Permaculture’s zone concept is another way this principle shows up in everyday design. Instead of scattering elements wherever space allows, we place things according to how often we use them—herbs and kitchen vegetables close to the door, tools along the natural walking path, compost where we won’t forget it, and orchard trees or woodlots farther out where they need less frequent tending. When we design around real human movement and energy patterns, the whole landscape becomes more integrated. Elements support one another—and they support us—because we’ve placed them in relationship rather than isolation.

In New England, where our landscapes must work hard—enduring winter freeze‑thaw, humid summers, shallow soils—we benefit enormously from designing systems that support each other. When elements cooperate, we expend less energy keeping them alive and thriving. The land does more of the work in a way that is natural to it.

Integration in Community: Learning, Tending, Celebrating
This principle doesn’t apply only to soil and plants. It applies just as powerfully to people.
This fall, our Seacoast Permaculture group experimented with “work party” gatherings—simple, hands‑in‑the‑soil events where learning and connection happened side by side. We tended garlic beds, built soil, put gardens to rest for winter, and learned valuable skills from one another. These weren’t just logistical work sessions; they were moments of exchange. New gardeners asked questions. Experienced growers shared techniques. And everyone left with something—knowledge, a new friendship, a sense of belonging in our community.

Our annual harvest potluck and fall swap on Nov. 1, 2025, carried the same spirit. We celebrated a mix of people and food traditions—vegan soups with garden harvest that included saffron, roasted vegetables and garden greens, homemade goat cheese, fermented creations with ginger and pineapple. All of it came together onto one table of abundance. And the swap tables were even more eclectic: orchard produce beside homemade tonics; pottery and NH-harvested sea salt; SCOBYs next to knitted scarves next to homemade walnut ink; and books passed from hand to hand.

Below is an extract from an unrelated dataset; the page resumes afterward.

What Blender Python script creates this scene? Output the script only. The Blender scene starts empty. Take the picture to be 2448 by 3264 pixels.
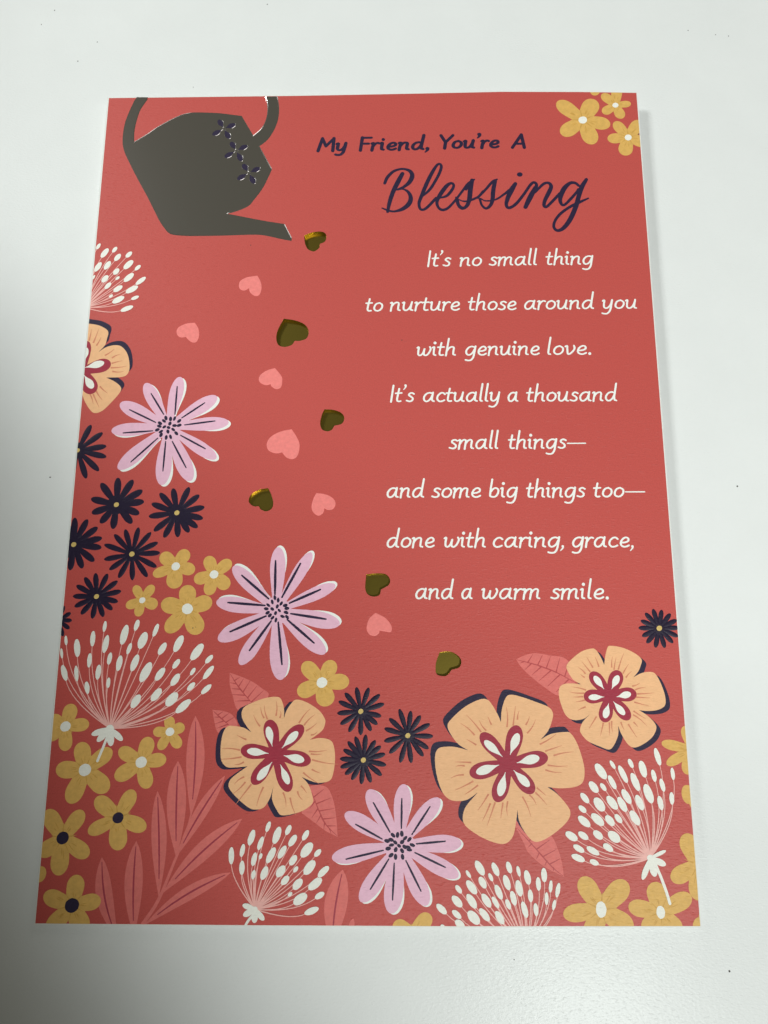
import bpy, math, random
from mathutils import Matrix, Vector
from mathutils.geometry import tessellate_polygon

random.seed(7)
S = bpy.context.scene
COL = S.collection
MM = 0.001

# ------------------------------------------------------------------ card placement (right edge of the cover stands a little open)
CARD = (Matrix.Translation((0, 0, 0.0010)) @ Matrix.Rotation(math.atan(0.9/183), 4, 'X')
        @ Matrix.Rotation(-math.atan(1.8/127), 4, 'Y'))

# ------------------------------------------------------------------ camera (pose relative to the card)
F = 2550.0
CW, CH = 2448.0, 3264.0
R3 = Matrix(((0.99990222, 0.00142327, 0.01391163),
             (0.00163355, 0.97610894, -0.21727555),
             (-0.01388851, 0.21727703, 0.97601117)))
C3 = Vector((69.1258501, 43.7869102, 165.539241))
cd = bpy.data.cameras.new('camera')
cd.sensor_fit = 'VERTICAL'; cd.sensor_height = 36.0; cd.lens = F/CH*36.0
cd.clip_start = 0.005; cd.clip_end = 20.0
cam = bpy.data.objects.new('camera', cd); COL.objects.link(cam)
cam.matrix_world = CARD @ Matrix.Translation(C3*MM) @ R3.to_4x4()
S.camera = cam

# ------------------------------------------------------------------ world and lamps
S.world = bpy.data.worlds.new('World'); S.world.use_nodes = True
bg = S.world.node_tree.nodes['Background']
bg.inputs[0].default_value = (0.087, 0.087, 0.070, 1); bg.inputs[1].default_value = 1.0

def spot(name, loc, aim, power, radius, angle, blend, color):
    l = bpy.data.lights.new(name, 'SPOT'); l.energy = power; l.shadow_soft_size = radius
    l.spot_size = math.radians(angle); l.spot_blend = blend; l.color = color
    o = bpy.data.objects.new(name, l); COL.objects.link(o); o.location = loc
    o.rotation_euler = (Vector(aim)-Vector(loc)).to_track_quat('-Z', 'Y').to_euler()
    return o
def lamp_group(name, loc, aim, power, spread, radius, angle, blend, color):
    """a lamp of five small bulbs, all aimed at one spot"""
    L, A = Vector(loc), Vector(aim); ax = (A-L).normalized(); u = ax.cross(Vector((0, 0, 1))).normalized(); w = ax.cross(u)
    for k in range(5):
        r = spread if k else 0.0; t = k*math.pi/2+0.4
        spot(name, L+u*r*math.cos(t)+w*r*math.sin(t), aim, power/5, radius, angle, blend, color)
lamp_group('far_left_bulb', (-0.436, 0.524, 0.528), (0.138, 0.367, 0), 13.1, 0.07, 0.025, 43.75, 0.10, (0.945, 1.0, 0.97))
lamp_group('near_right_bulb', (0.272, -0.2855, 0.708), (0.344, 0.189, 0), 19.6, 0.035, 0.02, 56.06, 0.33, (0.94, 1.0, 0.965))
def panel(name, loc, aim, w, h, power):  # unseen area light, added to put glints on the bevelled foil edges
    l = bpy.data.lights.new(name, 'AREA'); l.shape = 'RECTANGLE'; l.size = w; l.size_y = h; l.energy = power; l.color = (1.0, 1.0, 0.97)
    o = bpy.data.objects.new(name, l); COL.objects.link(o); o.location = loc
    o.rotation_euler = (Vector(aim)-Vector(loc)).to_track_quat('-Z', 'Y').to_euler()
panel('far_glint_panel', (-0.60, 1.51, 0.225), (0.03, 0.15, 0), 0.48, 0.20, 0.5)
panel('far_right_glint_panel', (0.805, 1.27, 0.64), (0.07, 0.14, 0), 0.58, 0.30, 0.75)
S.view_settings.view_transform = 'Standard'; S.view_settings.look = 'None'
S.view_settings.exposure = 0.0; S.view_settings.gamma = 1.0
S.view_settings.use_curve_mapping = False

# ------------------------------------------------------------------ materials
def lin(c):
    c /= 255.0
    return c/12.92 if c <= 0.04045 else ((c+0.055)/1.055)**2.4
PAPER = (222, 232, 226)
def alb(rgb):
    return tuple(min(0.93, lin(c)/lin(p)*0.84) for c, p in zip(rgb, PAPER))

def grain_bump(nt, bsdf, sx, sy, strength, dist, extra=None):
    N, L = nt.nodes, nt.links
    tc = N.new('ShaderNodeTexCoord'); mp = N.new('ShaderNodeMapping')
    mp.inputs['Scale'].default_value = (sx, sy, sx)
    nz = N.new('ShaderNodeTexNoise'); nz.inputs['Scale'].default_value = 1.0
    nz.inputs['Detail'].default_value = 3.0; nz.inputs['Roughness'].default_value = 0.6
    L.new(tc.outputs['Object'], mp.inputs[0]); L.new(mp.outputs[0], nz.inputs['Vector'])
    h = nz.outputs['Fac']
    if extra:                      # scattered raised fibres
        fx, fy, amt = extra
        m2 = N.new('ShaderNodeMapping'); m2.inputs['Scale'].default_value = (fx, fy, fx); m2.inputs['Rotation'].default_value = (0, 0, 0.05)
        n2 = N.new('ShaderNodeTexNoise'); n2.inputs['Scale'].default_value = 1.0; n2.inputs['Detail'].default_value = 1.5
        r2 = N.new('ShaderNodeMapRange'); r2.inputs['From Min'].default_value = 0.60; r2.inputs['From Max'].default_value = 0.74
        r2.inputs['To Max'].default_value = amt; r2.interpolation_type = 'SMOOTHSTEP'
        ad = N.new('ShaderNodeMath'); ad.operation = 'ADD'
        L.new(tc.outputs['Object'], m2.inputs[0]); L.new(m2.outputs[0], n2.inputs['Vector']); L.new(n2.outputs['Fac'], r2.inputs['Value'])
        L.new(h, ad.inputs[0]); L.new(r2.outputs[0], ad.inputs[1]); h = ad.outputs[0]
    b = N.new('ShaderNodeBump'); b.inputs['Strength'].default_value = strength
    b.inputs['Distance'].default_value = dist
    L.new(h, b.inputs['Height']); L.new(b.outputs[0], bsdf.inputs['Normal'])
    return tc, nz

def mottle(nt, bsdf, tc, col, scale, amount):
    N, L = nt.nodes, nt.links
    n2 = N.new('ShaderNodeTexNoise'); n2.inputs['Scale'].default_value = scale
    n2.inputs['Detail'].default_value = 4.0; n2.inputs['Roughness'].default_value = 0.65
    L.new(tc.outputs['Object'], n2.inputs['Vector'])
    cr = N.new('ShaderNodeValToRGB')
    a = [max(0, c*(1-amount)) for c in col]; b = [min(1, c*(1+amount)) for c in col]
    cr.color_ramp.elements[0].position = 0.3; cr.color_ramp.elements[1].position = 0.7
    cr.color_ramp.elements[0].color = (*a, 1); cr.color_ramp.elements[1].color = (*b, 1)
    L.new(n2.outputs['Fac'], cr.inputs[0]); L.new(cr.outputs[0], bsdf.inputs['Base Color'])

def new_mat(name):
    m = bpy.data.materials.new(name); m.use_nodes = True
    return m, m.node_tree, m.node_tree.nodes['Principled BSDF']

def ink(name, rgb, rough=0.52, amount=0.07, mscale=1500, bump=0.8, spec=0.28):
    m, nt, b = new_mat(name)
    b.inputs['Roughness'].default_value = rough
    b.inputs['Specular IOR Level'].default_value = spec
    tc, nz = grain_bump(nt, b, 900, 2300, bump*0.8, 0.00008, (700, 2600, 0.5))
    mottle(nt, b, tc, alb(rgb), mscale, amount)
    return m

M = {
 'red':    ink('coral_red_print', (187, 83, 75), 0.48, 0.10, 4200, 1.0),
 'navy':   ink('navy_ink', (40, 32, 58), 0.55, 0.15),
 'varnish': ink('raised_navy_varnish', (34, 27, 48), 0.48, 0.1, 1500, 0.7, 0.25),
 'cream':  ink('cream_ink', (255, 246, 232), 0.55, 0.02),
 'white':  ink('white_gouache_ink', (246, 240, 226), 0.55, 0.05, 2500),
 'mustard': ink('mustard_ink', (214, 176, 94), 0.52, 0.09, 900),
 'mustard_dark': ink('dark_mustard_brush_ink', (200, 160, 78), 0.52, 0.1, 1500),
 'pink':   ink('lilac_pink_ink', (226, 186, 203), 0.52, 0.05, 900),
 'peach':  ink('peach_ink', (244, 187, 136), 0.52, 0.05, 900),
 'peach_vein': ink('tan_vein_ink', (206, 134, 100), 0.52, 0.1),
 'maroon': ink('maroon_ink', (156, 46, 64), 0.52, 0.08),
 'leaf':   ink('salmon_leaf_ink', (214, 116, 107), 0.52, 0.08, 900),
 'leaf_vein': ink('dark_leaf_vein_ink', (178, 76, 74), 0.5, 0.08),
 'blade_vein': ink('wine_midrib_ink', (160, 62, 74), 0.5, 0.08),
 'stalk':  ink('pale_pink_stalk_ink', (240, 182, 170), 0.5, 0.06),
 'heart':  ink('pink_heart_ink', (236, 134, 126), 0.52, 0.08, 1200),
 'dot':    ink('pale_gold_dot_ink', (206, 184, 110), 0.5, 0.08),
}

def paper_mat(name, col, rough, bump, sx, sy, spec=0.3, extra=None):
    m, nt, b = new_mat(name)
    b.inputs['Specular IOR Level'].default_value = spec
    b.inputs['Roughness'].default_value = rough
    tc, nz = grain_bump(nt, b, sx, sy, bump, 0.00008, extra)
    mottle(nt, b, tc, col, 60, 0.015)
    return m
M['stock'] = paper_mat('white_card_stock', (0.84, 0.83, 0.80), 0.6, 0.2, 900, 900)
M['table'] = paper_mat('satin_white_paper', (0.84, 0.84, 0.84), 0.28, 0.5, 1300, 2300, 0.105, (1200, 2600, 0.45))

def foil(name, col, rough, bump):
    m, nt, b = new_mat(name)
    b.inputs['Metallic'].default_value = 1.0; b.inputs['Roughness'].default_value = rough
    b.inputs['Base Color'].default_value = (*col, 1)
    grain_bump(nt, b, 900, 1500, bump, 0.00002)
    return m
M['silver'] = foil('silver_foil', (0.88, 0.82, 0.80), 0.12, 0.1)
M['gold_edge'] = foil('crinkled_gold_foil_edge', (0.33, 0.225, 0.025), 0.5, 0.6)
M['gold'] = foil('gold_foil', (0.50, 0.375, 0.075), 0.26, 0.2)
m, nt, b = new_mat('dark_dust'); b.inputs['Base Color'].default_value = (0.03, 0.025, 0.02, 1); b.inputs['Roughness'].default_value = 0.9
nzd = nt.nodes.new('ShaderNodeTexNoise'); nzd.inputs['Scale'].default_value = 3000
rd = nt.nodes.new('ShaderNodeValToRGB'); rd.color_ramp.elements[0].color = (0.05, 0.045, 0.04, 1); rd.color_ramp.elements[1].color = (0.12, 0.11, 0.10, 1)
nt.links.new(nzd.outputs['Fac'], rd.inputs[0]); nt.links.new(rd.outputs[0], b.inputs['Base Color'])
M['dust'] = m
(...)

Segregated, these items might seem random. Integrated, they became a living portrait of our community—its skills, its creativity, its generosity.

Integration strengthens ecosystems. It strengthens neighborhoods. It strengthens the quiet threads that make a place feel like home--and that help us all survive and thrive.

The Work of Weaving Things Back Together
The modern world tends toward separation. Monoculture farms. Zoned neighborhoods. Single‑function systems. Everything in its own silo, everything managed separately.
Permaculture asks us to step outside that pattern and do something older and wiser: To design for relationship.

To place elements so they support each other.

To welcome diversity because it creates resilience.

To value edges because that’s where life gathers.


And to remember that our human communities, too, flourish at the intersections—where learning, labor, food, creativity, and care overlap.

As you walk your land or communities this winter or plan your spring garden, look for opportunities to invite more integration. Perhaps you might plant companions that help each other, think about how your structures can help gather and redirect energy, or plan social gatherings that nourish more than one need at a time.
​
Because when the pieces connect, everything becomes easier, stronger, more alive.